We might not be able to afford to go abroad anyway. Although those supporting Brexit might say that the economy is doing fine, they forget about the £70bn of quantitative easing that has been pumped into the UK economy, or those UK banks that are boosting their capital reserves. They also ignore the fact that the UK economy has fallen from one of fastest to the slowest growing and some £300bn of inward investment has already been lost.

But, yay.

Free EU roaming dude.

Let’s celebrate that and call uncomfortable facts, “Project Fear”.

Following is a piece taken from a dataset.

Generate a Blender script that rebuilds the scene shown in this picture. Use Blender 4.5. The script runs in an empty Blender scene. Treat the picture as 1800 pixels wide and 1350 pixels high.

The government might try and enforce an EU roaming cap after a Hard Brexit, but I can’t see how they can stop EU operators charging UK networks more for roaming and there’s no way that they can stop UK operators recouping lost revenue through other means (like increase normal contract prices etc).

Update – It looks like this was mostly hogwash, with Dominic Raab now coming clean and stating that he’d only actually spoken to a couple of UK operators, which is something we could’ve done for him a couple of years ago. Those two operators said that they’d agreed to keep roaming free. The government now has an official stance on this, which is…

Surcharge-free roaming when you travel to the EU (can) no longer be guaranteed.

So yes, what I said earlier in this story, about ignoring what the government and MPs say? That’s come true after just 4 hours. Brexit is going well. Ignore the fires. Ignore the screams. Everything will be fine.

The government is now proposing a data cap of £45 per month, which may or may not happen depending on the direction of the wind and whether it ever gets passed through parliament.